やはりヒンデンブルク号などと比べると、サイズのわりにペイロードが大きい。
全長120mで直径20m、これでペイロードが4tあるというのは、おそらくガスの容量は8倍(全長245m直径41m(wikipediaより)だから全長2倍、断面積4倍)だったヒンデンブルク号が2倍程度のペイロードだった(100人余りの定員、エレベータだったら1人65kgで計算するから、7tくらい?)だったわけだからすごく軽くなっているのだろう。
ここにはカーボンファイバーの活用や、外皮の材質などの進化が大きく寄与しているようだ。

浮力調整も21世紀らしくLiDARを活用している。ヘリウムガスで満たされた13個の部屋で成り立っているが、この体積をLiDARで監視している。これで機体のバランスを自由に調整できるようになっている。
そのほか技術詳細はLTA社のTechnologyページを参照。スペックシートはなく、技術紹介が中心になっているあたり、2023年中に実際に飛ばすまでは決まらない、ということなのだろう。

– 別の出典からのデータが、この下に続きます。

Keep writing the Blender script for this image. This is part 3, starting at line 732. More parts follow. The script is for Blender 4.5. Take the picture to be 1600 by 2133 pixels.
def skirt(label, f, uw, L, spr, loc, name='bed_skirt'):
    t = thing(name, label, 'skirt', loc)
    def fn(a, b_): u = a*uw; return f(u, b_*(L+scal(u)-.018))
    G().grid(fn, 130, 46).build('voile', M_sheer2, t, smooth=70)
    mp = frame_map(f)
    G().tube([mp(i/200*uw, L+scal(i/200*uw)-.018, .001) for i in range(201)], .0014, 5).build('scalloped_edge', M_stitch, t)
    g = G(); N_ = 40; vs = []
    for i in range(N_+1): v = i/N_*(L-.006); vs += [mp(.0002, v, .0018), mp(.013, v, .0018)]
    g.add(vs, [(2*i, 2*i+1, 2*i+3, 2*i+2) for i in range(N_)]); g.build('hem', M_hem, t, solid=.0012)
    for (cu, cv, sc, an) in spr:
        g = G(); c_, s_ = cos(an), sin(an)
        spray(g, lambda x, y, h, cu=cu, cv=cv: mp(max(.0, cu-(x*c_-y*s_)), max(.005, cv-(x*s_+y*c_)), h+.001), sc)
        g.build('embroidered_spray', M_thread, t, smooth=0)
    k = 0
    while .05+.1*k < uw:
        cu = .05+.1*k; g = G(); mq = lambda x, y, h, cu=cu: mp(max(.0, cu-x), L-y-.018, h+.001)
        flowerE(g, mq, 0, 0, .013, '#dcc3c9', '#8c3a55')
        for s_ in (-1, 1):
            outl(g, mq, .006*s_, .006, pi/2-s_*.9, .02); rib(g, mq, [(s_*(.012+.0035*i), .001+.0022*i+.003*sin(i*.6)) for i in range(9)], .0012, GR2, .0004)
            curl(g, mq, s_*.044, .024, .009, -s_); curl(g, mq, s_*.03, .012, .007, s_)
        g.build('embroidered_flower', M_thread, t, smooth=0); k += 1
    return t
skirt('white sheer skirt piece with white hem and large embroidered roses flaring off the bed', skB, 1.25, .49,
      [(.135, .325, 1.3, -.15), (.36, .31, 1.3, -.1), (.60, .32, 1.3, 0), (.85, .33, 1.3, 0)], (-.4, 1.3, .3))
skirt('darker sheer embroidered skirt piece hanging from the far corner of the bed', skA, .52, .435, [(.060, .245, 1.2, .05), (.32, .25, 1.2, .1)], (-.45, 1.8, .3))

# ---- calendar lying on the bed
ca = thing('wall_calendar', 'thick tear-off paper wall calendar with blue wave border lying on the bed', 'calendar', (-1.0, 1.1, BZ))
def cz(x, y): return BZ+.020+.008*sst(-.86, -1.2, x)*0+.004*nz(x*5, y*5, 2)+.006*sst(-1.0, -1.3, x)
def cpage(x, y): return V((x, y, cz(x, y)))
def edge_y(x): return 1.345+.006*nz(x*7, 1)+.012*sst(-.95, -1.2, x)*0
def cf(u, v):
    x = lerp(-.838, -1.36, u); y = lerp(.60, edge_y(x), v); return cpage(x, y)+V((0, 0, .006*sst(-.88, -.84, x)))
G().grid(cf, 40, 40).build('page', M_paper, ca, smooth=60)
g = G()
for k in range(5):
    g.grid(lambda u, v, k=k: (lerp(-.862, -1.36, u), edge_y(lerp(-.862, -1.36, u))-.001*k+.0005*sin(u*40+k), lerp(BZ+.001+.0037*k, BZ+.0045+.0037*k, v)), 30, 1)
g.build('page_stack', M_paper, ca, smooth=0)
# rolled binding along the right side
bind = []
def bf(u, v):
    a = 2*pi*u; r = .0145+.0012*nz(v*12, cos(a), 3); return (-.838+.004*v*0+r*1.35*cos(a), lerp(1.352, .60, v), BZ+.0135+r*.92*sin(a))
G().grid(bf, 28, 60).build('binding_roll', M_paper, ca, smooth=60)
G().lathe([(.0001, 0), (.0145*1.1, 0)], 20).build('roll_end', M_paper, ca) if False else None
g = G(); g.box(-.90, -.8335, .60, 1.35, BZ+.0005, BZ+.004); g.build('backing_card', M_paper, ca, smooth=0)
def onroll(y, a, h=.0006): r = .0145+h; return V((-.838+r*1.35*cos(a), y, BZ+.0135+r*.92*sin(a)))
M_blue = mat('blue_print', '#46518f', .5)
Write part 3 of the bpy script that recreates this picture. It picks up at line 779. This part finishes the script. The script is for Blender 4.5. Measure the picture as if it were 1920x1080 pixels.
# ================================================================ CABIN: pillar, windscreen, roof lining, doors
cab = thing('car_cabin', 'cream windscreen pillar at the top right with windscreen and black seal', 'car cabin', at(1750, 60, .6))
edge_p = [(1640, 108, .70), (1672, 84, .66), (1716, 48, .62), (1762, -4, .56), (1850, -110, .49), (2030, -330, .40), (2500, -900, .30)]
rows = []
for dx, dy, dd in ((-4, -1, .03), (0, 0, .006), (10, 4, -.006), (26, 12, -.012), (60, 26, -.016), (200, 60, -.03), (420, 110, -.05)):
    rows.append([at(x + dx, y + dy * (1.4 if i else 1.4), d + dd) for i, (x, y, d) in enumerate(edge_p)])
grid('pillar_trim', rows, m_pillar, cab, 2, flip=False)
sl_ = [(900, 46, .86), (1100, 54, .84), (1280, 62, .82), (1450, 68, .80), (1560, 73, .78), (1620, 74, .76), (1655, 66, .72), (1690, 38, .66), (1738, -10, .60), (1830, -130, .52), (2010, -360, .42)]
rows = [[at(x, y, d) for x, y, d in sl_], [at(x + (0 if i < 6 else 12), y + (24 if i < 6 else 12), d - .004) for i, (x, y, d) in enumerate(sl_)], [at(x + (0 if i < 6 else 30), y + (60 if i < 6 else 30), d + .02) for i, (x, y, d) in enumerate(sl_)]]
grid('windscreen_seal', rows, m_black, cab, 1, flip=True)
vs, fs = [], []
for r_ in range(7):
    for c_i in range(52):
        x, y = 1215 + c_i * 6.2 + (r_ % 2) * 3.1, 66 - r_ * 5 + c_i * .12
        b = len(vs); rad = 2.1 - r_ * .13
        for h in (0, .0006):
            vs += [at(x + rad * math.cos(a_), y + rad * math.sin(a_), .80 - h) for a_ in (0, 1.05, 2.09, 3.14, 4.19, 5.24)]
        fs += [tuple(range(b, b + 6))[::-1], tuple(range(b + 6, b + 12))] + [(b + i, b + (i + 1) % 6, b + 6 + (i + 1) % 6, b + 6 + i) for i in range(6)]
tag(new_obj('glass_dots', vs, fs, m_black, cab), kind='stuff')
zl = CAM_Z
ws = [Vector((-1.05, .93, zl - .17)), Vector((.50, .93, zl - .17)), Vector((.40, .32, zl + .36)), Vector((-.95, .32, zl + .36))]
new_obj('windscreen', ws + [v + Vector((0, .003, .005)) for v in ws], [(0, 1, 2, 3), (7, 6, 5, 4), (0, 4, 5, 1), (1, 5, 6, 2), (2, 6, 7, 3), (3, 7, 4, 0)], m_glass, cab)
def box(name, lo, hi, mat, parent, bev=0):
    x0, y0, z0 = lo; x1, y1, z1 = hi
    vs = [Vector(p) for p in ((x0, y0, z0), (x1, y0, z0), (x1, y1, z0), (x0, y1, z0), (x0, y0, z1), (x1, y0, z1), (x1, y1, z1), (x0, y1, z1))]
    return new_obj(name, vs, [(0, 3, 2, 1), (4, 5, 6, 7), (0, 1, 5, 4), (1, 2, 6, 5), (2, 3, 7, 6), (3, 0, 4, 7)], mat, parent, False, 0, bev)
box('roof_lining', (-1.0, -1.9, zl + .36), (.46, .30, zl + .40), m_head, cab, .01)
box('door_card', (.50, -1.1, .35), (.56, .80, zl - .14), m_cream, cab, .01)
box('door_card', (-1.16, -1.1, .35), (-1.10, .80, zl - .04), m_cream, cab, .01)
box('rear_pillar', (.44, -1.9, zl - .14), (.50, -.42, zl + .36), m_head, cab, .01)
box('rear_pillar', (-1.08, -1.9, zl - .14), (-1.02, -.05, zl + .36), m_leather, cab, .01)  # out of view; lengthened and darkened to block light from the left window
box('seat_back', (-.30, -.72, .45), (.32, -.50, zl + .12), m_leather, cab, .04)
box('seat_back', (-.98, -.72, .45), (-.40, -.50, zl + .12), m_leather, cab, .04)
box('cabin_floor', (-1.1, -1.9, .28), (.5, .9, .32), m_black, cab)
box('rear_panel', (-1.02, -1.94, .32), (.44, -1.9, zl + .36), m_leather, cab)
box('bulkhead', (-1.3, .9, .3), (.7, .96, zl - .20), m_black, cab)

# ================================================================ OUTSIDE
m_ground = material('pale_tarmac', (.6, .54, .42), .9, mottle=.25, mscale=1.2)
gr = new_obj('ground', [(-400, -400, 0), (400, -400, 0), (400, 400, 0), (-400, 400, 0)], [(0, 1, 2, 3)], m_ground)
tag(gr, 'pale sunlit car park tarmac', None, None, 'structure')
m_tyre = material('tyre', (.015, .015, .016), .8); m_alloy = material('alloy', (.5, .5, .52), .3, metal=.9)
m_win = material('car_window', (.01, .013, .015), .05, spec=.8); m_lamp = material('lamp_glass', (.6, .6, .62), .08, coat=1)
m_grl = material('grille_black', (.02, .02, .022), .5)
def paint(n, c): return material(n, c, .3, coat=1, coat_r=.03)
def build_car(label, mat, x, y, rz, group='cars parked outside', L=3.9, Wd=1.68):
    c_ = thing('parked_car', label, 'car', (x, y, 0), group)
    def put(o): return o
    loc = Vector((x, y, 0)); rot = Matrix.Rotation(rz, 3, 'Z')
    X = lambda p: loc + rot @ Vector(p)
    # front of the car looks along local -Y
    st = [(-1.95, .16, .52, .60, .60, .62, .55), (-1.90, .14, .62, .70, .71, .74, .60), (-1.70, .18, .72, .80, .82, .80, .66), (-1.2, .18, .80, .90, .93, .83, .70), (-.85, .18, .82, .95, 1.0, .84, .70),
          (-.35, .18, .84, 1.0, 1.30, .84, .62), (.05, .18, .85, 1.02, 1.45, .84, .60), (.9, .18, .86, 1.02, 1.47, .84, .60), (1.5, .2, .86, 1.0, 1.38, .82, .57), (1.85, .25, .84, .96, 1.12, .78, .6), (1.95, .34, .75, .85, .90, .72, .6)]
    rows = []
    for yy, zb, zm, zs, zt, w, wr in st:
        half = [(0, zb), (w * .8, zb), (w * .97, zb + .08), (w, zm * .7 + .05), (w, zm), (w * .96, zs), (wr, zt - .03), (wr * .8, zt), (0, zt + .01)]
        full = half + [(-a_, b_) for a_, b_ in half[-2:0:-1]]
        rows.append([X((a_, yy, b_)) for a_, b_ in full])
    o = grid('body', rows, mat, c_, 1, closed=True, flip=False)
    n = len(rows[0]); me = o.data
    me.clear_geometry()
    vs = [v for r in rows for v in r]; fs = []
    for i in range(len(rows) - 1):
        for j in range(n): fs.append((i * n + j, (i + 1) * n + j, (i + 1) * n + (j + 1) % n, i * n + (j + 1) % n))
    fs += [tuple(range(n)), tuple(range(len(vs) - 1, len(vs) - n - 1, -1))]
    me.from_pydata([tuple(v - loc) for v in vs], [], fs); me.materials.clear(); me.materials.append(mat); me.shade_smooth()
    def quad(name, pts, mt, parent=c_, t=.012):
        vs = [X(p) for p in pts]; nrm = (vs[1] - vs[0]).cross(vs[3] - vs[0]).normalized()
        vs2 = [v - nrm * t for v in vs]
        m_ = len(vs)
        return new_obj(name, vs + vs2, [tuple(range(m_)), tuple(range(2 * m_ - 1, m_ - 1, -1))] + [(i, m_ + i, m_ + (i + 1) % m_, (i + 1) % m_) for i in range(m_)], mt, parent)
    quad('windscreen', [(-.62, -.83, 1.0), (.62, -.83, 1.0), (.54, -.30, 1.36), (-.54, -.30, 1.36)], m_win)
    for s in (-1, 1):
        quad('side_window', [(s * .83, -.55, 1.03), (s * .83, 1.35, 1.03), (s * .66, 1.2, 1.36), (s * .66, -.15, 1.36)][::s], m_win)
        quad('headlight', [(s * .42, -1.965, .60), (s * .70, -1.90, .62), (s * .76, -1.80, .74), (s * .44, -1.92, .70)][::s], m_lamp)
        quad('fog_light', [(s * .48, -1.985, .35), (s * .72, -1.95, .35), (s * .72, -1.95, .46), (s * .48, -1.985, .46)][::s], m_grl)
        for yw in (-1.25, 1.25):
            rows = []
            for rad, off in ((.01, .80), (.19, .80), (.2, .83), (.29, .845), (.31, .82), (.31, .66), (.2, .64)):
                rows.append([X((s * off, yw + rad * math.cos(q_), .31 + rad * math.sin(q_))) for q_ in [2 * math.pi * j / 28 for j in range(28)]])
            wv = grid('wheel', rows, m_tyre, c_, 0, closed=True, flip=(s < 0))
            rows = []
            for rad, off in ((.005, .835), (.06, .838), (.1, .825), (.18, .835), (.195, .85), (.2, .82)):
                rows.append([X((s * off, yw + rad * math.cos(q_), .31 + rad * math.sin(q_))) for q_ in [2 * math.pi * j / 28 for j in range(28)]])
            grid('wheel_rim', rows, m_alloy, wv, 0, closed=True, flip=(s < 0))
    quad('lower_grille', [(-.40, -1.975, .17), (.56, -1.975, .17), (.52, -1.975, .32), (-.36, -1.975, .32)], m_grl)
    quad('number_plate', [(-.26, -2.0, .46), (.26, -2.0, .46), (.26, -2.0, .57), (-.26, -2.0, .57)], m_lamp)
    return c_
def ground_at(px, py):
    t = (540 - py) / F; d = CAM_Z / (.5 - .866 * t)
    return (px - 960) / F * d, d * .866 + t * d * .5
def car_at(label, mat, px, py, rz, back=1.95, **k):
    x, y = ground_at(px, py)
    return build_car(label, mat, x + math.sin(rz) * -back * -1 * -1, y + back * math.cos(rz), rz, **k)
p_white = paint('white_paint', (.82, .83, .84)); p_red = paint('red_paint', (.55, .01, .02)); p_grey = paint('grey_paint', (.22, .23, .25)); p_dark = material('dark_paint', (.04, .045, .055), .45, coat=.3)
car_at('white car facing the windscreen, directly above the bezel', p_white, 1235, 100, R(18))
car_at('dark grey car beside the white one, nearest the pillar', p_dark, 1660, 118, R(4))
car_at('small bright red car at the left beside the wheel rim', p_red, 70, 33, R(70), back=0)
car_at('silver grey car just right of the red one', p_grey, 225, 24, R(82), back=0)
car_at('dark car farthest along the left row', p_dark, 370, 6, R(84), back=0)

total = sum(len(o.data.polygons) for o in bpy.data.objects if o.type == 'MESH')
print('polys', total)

まとめ LTAの目指すもの、そして気球や飛行船の未来は

最近(といっても20年余りだが)の飛行船の動向、特に自分の興味のある鉱山関連で言えば、デビアスが地下資源探査に使ったことがある。この時のメリットは、飛行中の振動がない(ヘリコプターでは振動が大きく使えない機材も、活用ができる)という話だった。
LTA社は、当面は人道支援にフォーカスを据え、将来的には電動によるゼロエミッションを生かして海上輸送と飛行機による輸送の中間を狙うようだ。最新技術はゼロエミッション・軽量化によるペイロード増にメリットがあるのだから、技術目線で見るととても妥当だ。
また、人道支援用としては着陸を要求しない(地面の状態に左右されない)ところがメリットとされている。ハリケーンが去った後のテキサス州(一面にわたって水没している様子をニュースで見る)あたりを想像するに実需は大きそうだ。
あえて懸念を書けばIEEEの記事やホームページを見ても、航続距離に関する情報があまりないことだろうか?ここは電動駆動・まわりの風次第なあたりが影響していて、実際に飛ぶまで確証がないのかもしれない。
成層圏プラットフォームなど気球や飛行船は大きく注目を集める技術分野になってきていると思う。引き続きどんな技術があるのか、それがどう生かされるのか最新動向を追っていきたい。また鉱山関連で用途が出てくるかもしれない。